Tra gli appassionati delle sue opere, non manca chi, le considera libri tout court, capitati quasi solo per caso nello scaffale della letteratura infantile.
Le Favole al telefono sono un esempio: è un libro che gli adulti potrebbero usare come guida per inventare storie a loro volta e per arricchire il linguaggio e la conoscenza dei loro bambini.

E a proposito di conoscenza lasciamo spazio alle sue illuminanti parole che la misurano non dal quantitativo di informazioni che una persona possiede, ma nell’instancabile desiderio di curiosità che alimenta la ricerca del sapere.

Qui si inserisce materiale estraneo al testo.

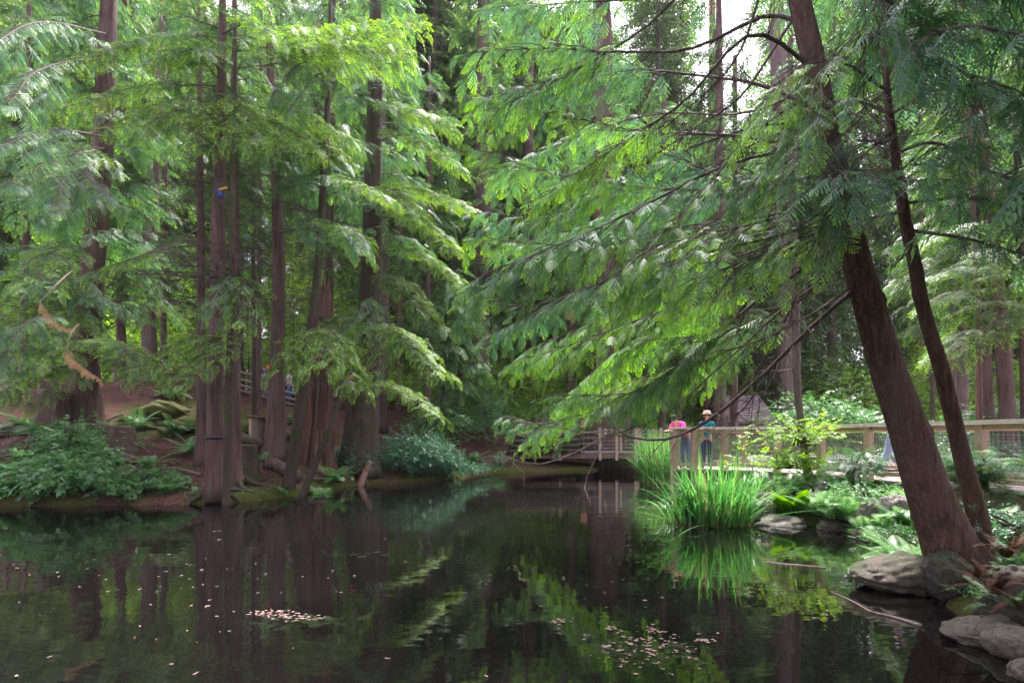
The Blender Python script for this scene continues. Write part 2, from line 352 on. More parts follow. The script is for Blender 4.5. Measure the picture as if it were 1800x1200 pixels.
def tpl_hemlock(seed, n=8, m=4, wide=.038, droop=.16, hang=.28):
    r = np.random.default_rng(seed); V, Qs, T = [], [], []
    c = lambda t: np.array([t, .05 * math.sin(4 * t + seed), .03 * math.sin(3 * t) - droop * t ** 2.4])
    for a in range(6):
        leafq(V, Qs, T, c(a / 6), c((a + 1) / 6) - c(a / 6), .2, .010, (.1, .4, .8))
    for sgn in (-1, 1):
        for i in range(n):
            t = (i + .4 + .4 * (sgn > 0)) / n; l = (.36 * (1 - t) ** .7 * min(1, .5 + t * 3) + .06) * r.uniform(.7, 1.2)
            ang = R(55 + r.uniform(-12, 12)); d0 = np.array([math.cos(ang), sgn * math.sin(ang), r.uniform(-.1, .1)]); p0 = c(t)
            for k in range(m):
                u = (k + .1) / m; pt = p0 + d0 * l * u + np.array([0, 0, -hang * l * u * u])
                dd = np.array([d0[0], d0[1], -hang * 2 * u]); sd = np.array([-dd[1], dd[0], 0])
                tipv = max(0, (u * .75 + t * .35)) ** 2.6
                for s2 in (-1, 1):
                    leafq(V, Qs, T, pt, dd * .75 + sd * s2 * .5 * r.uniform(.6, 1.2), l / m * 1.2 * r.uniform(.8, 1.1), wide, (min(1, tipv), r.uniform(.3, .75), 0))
    return np.array(V), np.array(Qs), np.array(T)
def tpl_simple(seed, n=7, wide=.075, droop=.3):
    r = np.random.default_rng(seed); V, Qs, T = [], [], []
    for sgn in (-1, 1):
        for i in range(n):
            t = (i + .5) / n; l = .42 * (1 - t) ** .7 + .08; a = R(50 + r.uniform(-15, 15)); p = np.array([t, 0, -droop * t * t])
            d = np.array([math.cos(a), sgn * math.sin(a), r.uniform(-.6, .05)])
            for k in range(2):
                leafq(V, Qs, T, p + d * l * k * .45, d + r.normal(0, .2, 3), l * .6, wide * r.uniform(.7, 1.3), (min(1, r.uniform(0, .4) + .5 * t * (k + .3)), r.uniform(.2, .8), 0))
    leafq(V, Qs, T, (0, 0, 0), (1, 0, -droop), 1, .03, (.1, .4, .7))
    return np.array(V), np.array(Qs), np.array(T)
def maple_leaf(V, Qs, T, p, d, up, L, tint):
    d = nrm(d); s = nrm(np.cross(up, d)); p = np.asarray(p, float)
    for a, l in ((0, 1), (R(52), .78), (-R(52), .78), (R(105), .42), (-R(105), .42)):
        leafq(V, Qs, T, p, d * math.cos(a) + s * math.sin(a), L * l, L * .36, tint, up=up, k=.5, fold=.08)
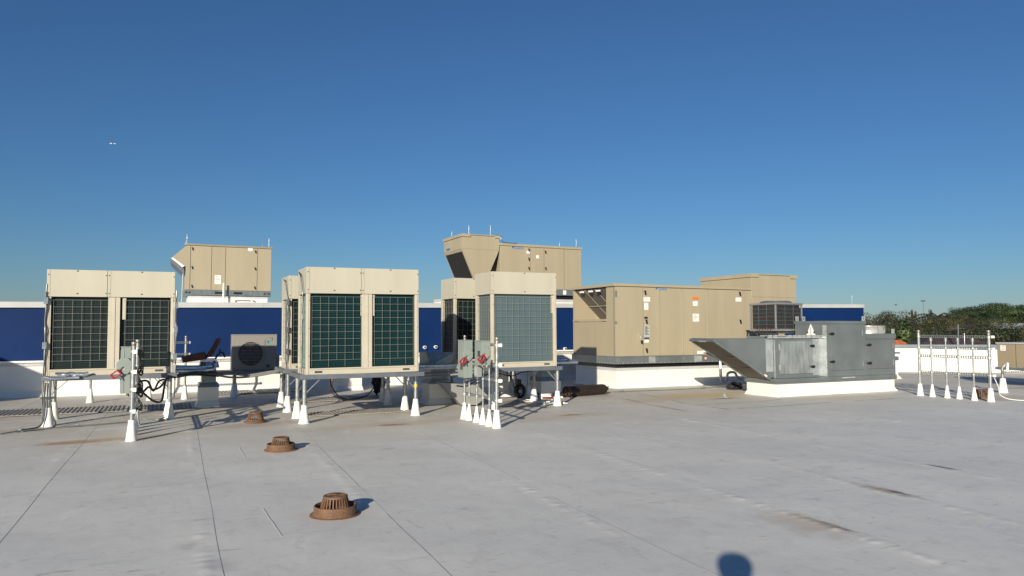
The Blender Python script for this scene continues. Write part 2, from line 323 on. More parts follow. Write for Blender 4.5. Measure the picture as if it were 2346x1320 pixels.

“Al bambino non possiamo consegnare l’oceano un secchiello alla volta però gli possiamo insegnare a nuotare nell’oceano e allora andrà fin dove le sue forze lo porteranno, poi inventerà una barca e navigherà con la barca, poi con la nave (…) Dobbiamo cioè consegnare degli strumenti culturali. La conoscenza non è una quantità è una ricerca. Non dobbiamo dare ai bambini delle quantità di sapere, ma degli strumenti per ricercare, degli strumenti culturali perché lui crei, spinga la sua ricerca fin dove può, poi certamente toccherà sempre a noi spingerlo più in là e aiutarlo ad affinare i suoi strumenti.” (La grammatica della fantasia introduzione all’arte di inventare storie. G. Rodari. Einaudi, 1973).

Dunque un bambino che ricerca, un adulto che sostiene. Buone invenzioni a tutti!